06/24/2026
I used to say I was homeless.
My buddy Ezra corrected me recently and said, “You’re not homeless. You’re homeless adjacent.”
I like that better.
Because the truth is, I’ve had a good life. A strange life, sure. An unconventional life. But a good one.
I’ve lived in mansions. I’ve lived on the beach. I’ve lived in Mexico on the 14th floor with an insane ocean view. I’ve lived in suburbia, apartments, little houses, borrowed rooms, and, yes, sometimes my car. I’ve slept on the side of a mountain. I’ve skipped sleeping entirely. I’ve had addresses and I’ve avoided addresses.
And through all of it, I’ve had angels.
Friends who opened doors. People who gave me a couch, a room, a driveway, a chance, a little breathing room. Enough space to keep going. Enough space to keep making things.
Now I’m in this ramshackle ranch situation near the mountains, and somehow it feels like one of the most perfect chapters of my life.
I have Sasha the dog, my furry best friend and co-adventurer, who has already lived a better life than many humans. She has been to concerts. She has lived on the beach. She has run through snow, hiked national parks, made dog friends of every size, and generally conducted herself like a mythological creature disguised as a medium-sized dog.
Don’t get any fancy ideas. Her excellent dog life is continuing.
Every day here feels like a weird sitcom.
Ezra has four small dogs. I have Sasha. Deb, where I actually sleep at night, has Sadie, a giant Great Dane/Belgian Malinois creature who feels like Marmaduke crossed with a cartoon philosopher. There’s a three-legged cat. There are neighborhood characters. There are mountain trails right from the house. There are cliffs, dogs, conversations, weird tools, half-built systems, and enough absurdity to keep the writers’ room busy.

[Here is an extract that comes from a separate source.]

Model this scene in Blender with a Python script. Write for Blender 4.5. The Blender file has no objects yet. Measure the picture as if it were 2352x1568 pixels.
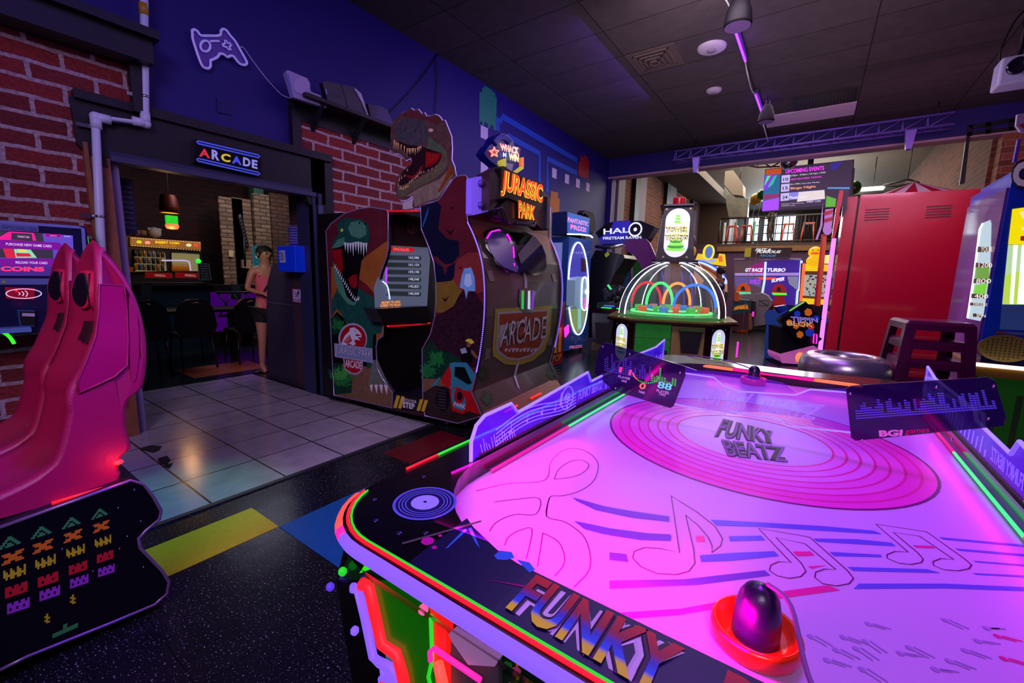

And for the first time in a long time, I feel like I belong somewhere without needing to own it.
That’s a strange kind of freedom.
I have a memory foam Murphy bed. I have access to a garage/solarium that has somehow become the Solorium. I have my dog. I have mountains. I have friends. I have coffee, walks, conversations, and time to think.
And that matters because I’m writing again.
I’m working on a book. I’m developing a trailer for a film I want to make — one meant to inspire humanity. I’m thinking about a graphic novel loosely inspired by my life. I’m building systems to finally go through the decades of notebooks, Evernote rambles, Notion pages, digital clutter, invention fragments, painting ideas, comic book concepts, movie scenes, business models, and strange little divine breadcrumbs I’ve been leaving for myself all these years.
For a long time, my brain felt like a warehouse with no lights on.
Now the lights are coming on.
Technology is finally getting good enough to help me sort the mess. AI, automation, voice tools, archives, agents — all the stuff I always wished existed is starting to exist.
Which means the weirdest part of my life may not have been wasted.
It may have been research.
So no, I’m not homeless.
I’m homeless adjacent.
I’m mountain-adjacent.
Dog-adjacent.
Sitcom-adjacent.
Myth-adjacent.
And apparently, finally, future-adjacent.